Petani kelapa di Nias juga mengolah kelapa menjadi kopra atau daging kelapa kering. Kopra ini dijual untuk membuat minyak kelapa. Namun, harga kopra juga sering jatuh dan hanya bisa dijual di pasar lokal.
Omasio menyebut, mereka juga sedang mencari investor dalam negeri atau luar negeri untuk mengolah kelapa yang melimpah di Nias Utara, khususnya untuk menjadi nata de coco atau santan siap saji. Beberapa kali calon investor datang dan sangat tertarik dengan bahan baku yang melimpah dan kualitas yang sangat baik.
Namun, ketika melihat infrastruktur, ketersediaan energi, dan biaya logistik yang tinggi, para investor urung membangun pabrik. ”Dengan pembangunan yang mulai berjalan di Nias Utara, kami berharap hilirisasi produk kelapa bisa dilakukan ke depan,” kata Omasio.

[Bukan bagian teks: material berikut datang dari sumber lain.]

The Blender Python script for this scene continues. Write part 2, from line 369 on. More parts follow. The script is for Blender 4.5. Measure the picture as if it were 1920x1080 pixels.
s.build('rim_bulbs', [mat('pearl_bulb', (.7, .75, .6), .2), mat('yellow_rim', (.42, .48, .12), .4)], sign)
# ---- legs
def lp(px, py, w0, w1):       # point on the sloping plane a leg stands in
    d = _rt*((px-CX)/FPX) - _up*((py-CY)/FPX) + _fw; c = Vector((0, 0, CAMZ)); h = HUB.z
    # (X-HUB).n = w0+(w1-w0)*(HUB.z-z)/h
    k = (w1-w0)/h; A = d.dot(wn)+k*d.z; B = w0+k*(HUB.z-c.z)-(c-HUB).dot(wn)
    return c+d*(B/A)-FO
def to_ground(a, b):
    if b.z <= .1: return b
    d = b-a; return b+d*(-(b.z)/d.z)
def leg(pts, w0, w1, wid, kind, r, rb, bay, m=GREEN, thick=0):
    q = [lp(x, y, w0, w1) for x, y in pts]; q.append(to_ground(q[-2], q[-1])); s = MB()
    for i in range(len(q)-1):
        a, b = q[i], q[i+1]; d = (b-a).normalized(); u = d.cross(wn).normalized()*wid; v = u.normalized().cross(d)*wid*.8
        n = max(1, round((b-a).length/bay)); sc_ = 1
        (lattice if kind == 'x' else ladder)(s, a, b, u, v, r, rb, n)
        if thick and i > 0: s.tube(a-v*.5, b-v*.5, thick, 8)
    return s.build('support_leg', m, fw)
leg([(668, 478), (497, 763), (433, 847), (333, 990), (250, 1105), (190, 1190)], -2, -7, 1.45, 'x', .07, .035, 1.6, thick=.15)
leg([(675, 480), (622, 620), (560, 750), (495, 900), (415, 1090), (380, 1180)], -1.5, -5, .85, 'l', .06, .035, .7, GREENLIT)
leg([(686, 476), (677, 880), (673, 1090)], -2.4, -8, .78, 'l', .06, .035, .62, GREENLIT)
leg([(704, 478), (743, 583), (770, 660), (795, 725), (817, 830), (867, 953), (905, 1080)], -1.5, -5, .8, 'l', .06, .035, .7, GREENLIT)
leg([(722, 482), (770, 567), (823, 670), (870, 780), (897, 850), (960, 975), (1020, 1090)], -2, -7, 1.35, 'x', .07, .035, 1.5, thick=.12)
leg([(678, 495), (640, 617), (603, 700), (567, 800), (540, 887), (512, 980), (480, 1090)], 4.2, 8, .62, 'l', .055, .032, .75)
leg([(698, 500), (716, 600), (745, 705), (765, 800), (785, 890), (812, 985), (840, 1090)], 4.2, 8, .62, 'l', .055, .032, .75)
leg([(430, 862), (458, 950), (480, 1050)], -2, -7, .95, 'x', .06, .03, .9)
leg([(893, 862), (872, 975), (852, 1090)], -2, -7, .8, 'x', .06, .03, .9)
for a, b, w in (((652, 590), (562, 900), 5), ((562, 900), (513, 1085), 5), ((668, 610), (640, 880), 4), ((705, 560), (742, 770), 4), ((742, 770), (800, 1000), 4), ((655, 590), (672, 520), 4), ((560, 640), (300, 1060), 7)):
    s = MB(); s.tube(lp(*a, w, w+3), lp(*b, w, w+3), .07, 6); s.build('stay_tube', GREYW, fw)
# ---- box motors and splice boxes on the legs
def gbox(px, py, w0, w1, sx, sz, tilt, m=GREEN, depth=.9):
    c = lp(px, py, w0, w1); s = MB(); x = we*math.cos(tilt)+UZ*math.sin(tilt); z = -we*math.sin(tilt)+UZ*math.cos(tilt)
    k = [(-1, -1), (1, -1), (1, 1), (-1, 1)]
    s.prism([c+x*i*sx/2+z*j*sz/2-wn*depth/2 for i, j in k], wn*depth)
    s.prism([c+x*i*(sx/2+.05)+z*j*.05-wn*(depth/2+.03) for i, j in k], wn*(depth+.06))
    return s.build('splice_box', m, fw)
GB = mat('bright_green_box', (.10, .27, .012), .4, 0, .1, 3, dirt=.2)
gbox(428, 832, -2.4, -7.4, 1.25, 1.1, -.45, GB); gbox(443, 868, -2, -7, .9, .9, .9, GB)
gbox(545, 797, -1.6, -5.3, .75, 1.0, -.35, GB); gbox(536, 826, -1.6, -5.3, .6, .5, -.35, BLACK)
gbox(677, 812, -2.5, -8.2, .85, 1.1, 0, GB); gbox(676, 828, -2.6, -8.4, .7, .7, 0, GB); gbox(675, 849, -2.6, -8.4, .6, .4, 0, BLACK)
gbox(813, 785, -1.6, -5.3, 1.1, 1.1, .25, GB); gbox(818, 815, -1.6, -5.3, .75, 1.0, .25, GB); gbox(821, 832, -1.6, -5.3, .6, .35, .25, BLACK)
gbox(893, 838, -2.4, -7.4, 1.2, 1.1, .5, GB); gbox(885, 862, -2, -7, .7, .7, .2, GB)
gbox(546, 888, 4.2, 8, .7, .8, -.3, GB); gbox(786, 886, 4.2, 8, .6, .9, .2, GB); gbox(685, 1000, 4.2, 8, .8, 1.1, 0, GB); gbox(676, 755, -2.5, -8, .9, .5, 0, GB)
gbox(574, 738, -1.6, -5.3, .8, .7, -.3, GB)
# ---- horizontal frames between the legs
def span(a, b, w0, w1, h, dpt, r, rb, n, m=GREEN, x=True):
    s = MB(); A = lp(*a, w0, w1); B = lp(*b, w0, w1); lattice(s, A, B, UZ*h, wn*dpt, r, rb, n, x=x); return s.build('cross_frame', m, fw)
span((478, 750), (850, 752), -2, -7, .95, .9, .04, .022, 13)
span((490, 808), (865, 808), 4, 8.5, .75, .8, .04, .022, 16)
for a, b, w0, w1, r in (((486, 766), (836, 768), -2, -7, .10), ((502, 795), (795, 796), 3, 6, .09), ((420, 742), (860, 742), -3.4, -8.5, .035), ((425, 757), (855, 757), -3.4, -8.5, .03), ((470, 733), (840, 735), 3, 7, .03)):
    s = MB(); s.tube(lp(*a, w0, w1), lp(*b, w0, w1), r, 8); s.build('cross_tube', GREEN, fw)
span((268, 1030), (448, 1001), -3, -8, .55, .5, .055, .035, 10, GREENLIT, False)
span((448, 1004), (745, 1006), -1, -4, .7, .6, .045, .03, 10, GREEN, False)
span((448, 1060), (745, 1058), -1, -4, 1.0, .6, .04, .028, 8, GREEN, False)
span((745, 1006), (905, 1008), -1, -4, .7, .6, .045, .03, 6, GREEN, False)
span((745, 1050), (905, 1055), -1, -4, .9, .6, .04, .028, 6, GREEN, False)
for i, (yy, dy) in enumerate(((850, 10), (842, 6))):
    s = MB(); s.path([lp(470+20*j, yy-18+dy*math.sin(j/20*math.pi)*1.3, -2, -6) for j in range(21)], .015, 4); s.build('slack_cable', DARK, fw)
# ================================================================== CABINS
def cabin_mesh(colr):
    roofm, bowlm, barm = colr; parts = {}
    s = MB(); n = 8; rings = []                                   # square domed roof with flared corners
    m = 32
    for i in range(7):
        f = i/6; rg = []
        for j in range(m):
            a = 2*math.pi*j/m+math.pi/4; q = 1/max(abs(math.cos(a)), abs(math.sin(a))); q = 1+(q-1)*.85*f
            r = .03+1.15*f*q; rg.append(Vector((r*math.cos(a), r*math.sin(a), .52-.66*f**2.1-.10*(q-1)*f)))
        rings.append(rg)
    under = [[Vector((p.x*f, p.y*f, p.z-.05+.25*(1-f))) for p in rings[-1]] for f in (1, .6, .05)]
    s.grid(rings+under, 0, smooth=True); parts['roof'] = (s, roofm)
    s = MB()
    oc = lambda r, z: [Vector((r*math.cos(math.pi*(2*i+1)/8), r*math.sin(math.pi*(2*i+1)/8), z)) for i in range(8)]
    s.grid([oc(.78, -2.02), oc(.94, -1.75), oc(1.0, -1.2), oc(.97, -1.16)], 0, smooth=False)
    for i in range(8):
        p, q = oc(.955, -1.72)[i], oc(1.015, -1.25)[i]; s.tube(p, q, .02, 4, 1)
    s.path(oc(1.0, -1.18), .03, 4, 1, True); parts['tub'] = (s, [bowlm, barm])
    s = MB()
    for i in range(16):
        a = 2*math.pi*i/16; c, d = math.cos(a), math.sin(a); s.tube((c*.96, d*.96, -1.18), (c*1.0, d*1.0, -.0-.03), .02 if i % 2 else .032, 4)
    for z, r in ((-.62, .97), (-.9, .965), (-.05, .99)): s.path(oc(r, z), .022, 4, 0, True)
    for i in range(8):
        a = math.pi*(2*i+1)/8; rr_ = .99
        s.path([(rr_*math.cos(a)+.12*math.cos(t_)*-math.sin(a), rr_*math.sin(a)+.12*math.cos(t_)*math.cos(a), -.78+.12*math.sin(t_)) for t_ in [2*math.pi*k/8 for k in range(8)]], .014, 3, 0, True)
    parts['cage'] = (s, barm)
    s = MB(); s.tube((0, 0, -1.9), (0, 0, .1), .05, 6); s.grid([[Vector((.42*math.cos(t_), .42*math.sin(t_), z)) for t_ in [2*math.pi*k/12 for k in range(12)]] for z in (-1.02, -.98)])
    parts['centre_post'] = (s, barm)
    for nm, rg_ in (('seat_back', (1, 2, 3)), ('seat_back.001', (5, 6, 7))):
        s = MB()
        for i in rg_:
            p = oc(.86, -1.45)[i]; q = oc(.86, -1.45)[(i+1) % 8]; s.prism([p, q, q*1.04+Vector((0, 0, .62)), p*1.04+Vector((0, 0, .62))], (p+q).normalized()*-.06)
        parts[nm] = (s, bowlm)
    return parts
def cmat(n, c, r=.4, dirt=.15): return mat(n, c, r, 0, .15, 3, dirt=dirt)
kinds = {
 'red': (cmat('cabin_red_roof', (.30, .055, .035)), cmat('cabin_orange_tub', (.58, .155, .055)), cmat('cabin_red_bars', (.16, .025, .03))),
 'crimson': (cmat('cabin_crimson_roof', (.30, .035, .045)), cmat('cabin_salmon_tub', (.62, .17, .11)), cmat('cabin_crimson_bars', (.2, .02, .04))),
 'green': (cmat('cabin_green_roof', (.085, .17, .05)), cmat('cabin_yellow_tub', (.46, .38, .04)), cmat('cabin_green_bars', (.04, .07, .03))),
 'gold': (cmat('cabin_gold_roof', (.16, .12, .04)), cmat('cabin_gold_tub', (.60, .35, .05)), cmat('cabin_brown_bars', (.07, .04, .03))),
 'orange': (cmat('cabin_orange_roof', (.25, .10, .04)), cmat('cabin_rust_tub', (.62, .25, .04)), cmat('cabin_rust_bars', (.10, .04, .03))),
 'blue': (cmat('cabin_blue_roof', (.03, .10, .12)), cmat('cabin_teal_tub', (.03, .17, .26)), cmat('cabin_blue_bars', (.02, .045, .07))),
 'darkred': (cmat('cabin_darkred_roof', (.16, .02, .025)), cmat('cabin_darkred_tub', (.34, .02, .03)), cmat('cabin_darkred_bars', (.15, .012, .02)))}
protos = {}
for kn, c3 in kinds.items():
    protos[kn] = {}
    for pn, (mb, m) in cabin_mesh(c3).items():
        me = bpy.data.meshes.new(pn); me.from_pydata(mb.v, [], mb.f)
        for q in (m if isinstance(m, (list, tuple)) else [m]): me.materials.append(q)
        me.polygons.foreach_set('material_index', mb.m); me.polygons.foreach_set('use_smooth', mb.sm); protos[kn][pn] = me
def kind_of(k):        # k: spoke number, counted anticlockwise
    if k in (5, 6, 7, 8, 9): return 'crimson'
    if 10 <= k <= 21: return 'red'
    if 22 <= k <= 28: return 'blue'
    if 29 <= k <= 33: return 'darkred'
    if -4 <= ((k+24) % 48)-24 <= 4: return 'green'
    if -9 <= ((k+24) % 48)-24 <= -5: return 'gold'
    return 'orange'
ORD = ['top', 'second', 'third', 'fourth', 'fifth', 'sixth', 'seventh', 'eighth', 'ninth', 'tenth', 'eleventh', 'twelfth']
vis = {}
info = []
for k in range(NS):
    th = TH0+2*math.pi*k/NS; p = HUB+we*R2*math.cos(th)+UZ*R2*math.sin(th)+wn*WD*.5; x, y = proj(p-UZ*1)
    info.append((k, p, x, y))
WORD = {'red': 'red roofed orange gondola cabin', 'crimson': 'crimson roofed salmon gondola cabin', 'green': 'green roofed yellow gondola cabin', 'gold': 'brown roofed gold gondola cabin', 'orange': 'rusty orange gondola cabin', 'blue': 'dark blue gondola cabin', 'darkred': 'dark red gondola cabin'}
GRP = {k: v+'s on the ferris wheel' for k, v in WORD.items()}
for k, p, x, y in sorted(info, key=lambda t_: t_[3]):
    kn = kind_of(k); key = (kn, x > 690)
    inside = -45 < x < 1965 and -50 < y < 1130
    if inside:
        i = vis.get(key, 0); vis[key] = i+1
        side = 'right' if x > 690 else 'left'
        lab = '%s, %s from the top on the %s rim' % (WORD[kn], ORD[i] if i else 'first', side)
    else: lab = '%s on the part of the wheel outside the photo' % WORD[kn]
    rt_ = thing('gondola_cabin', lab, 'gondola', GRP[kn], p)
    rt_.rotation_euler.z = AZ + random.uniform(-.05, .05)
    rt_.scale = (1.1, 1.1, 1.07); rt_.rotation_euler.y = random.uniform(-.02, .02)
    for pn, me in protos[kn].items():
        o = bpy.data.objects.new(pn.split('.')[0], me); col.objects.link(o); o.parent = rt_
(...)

Gubernur Sumut Edy Rahmayadi mengatakan, ekspor kelapa segar bisa dilakukan oleh badan usaha milik desa di Nias Utara dengan program Desa Sejahtera Astra. ”Selamat kepada Nias Utara yang telah bisa mengekspor kelapa segar. Mudah-mudahan ke depan bisa terus digali potensi dari Kepulauan Nias,” kata Edy yang juga ikut membuka Pra-Musyawarah Rencana Pembangunan (Musrebang) di Nias Utara.
Jalan di Nias banyak yang rusak. Karena itu, Pemprov Sumut mengalokasikan Rp 200 miliar untuk jalan di sini agar lebih baik.
Dia pun mendorong agar ke depan dilakukan hilirisasi produk kelapa untuk mendapat nilai tambah yang lebih besar bagi daerah. Selain itu, hilirisasi juga akan menyerap tenaga kerja yang lebih banyak.
Edy menyebut, Pemprov Sumut berfokus memperbaiki infrastruktur jalan di Nias secara keseluruhan. Jalan lingkar di kepulauan yang berada di pesisir barat Sumut itu terdiri dari jalan nasional dan jalan provinsi.
”Jalan di Nias banyak yang rusak. Karena itu, Pemprov Sumut mengalokasikan Rp 200 miliar untuk jalan di sini agar lebih baik. Desa dan Kabupaten juga perbaiki jalan kalian. Kalau tidak cukup dananya, tahun ini dicicil,” kata Edy.
Bupati Nias Utara Amizaro Waruwu mengatakan, mereka meminta Pemprov Sumut memprioritaskan pembangunan di Nias Utara karena tergolong daerah tertinggal. Status itu berdasarkan Keputusan Presiden Nomor 63 Tahun 2020 tentang Penetapan Daerah Tertinggal Tahun 2020-2024.
”Kami harap Kepulauan Nias menjadi prioritas dalam Rencana Kerja Pembangunan Daerah Sumut 2024 dan menyentuh langsung masyarakat kami di sini,” kata Amizaro.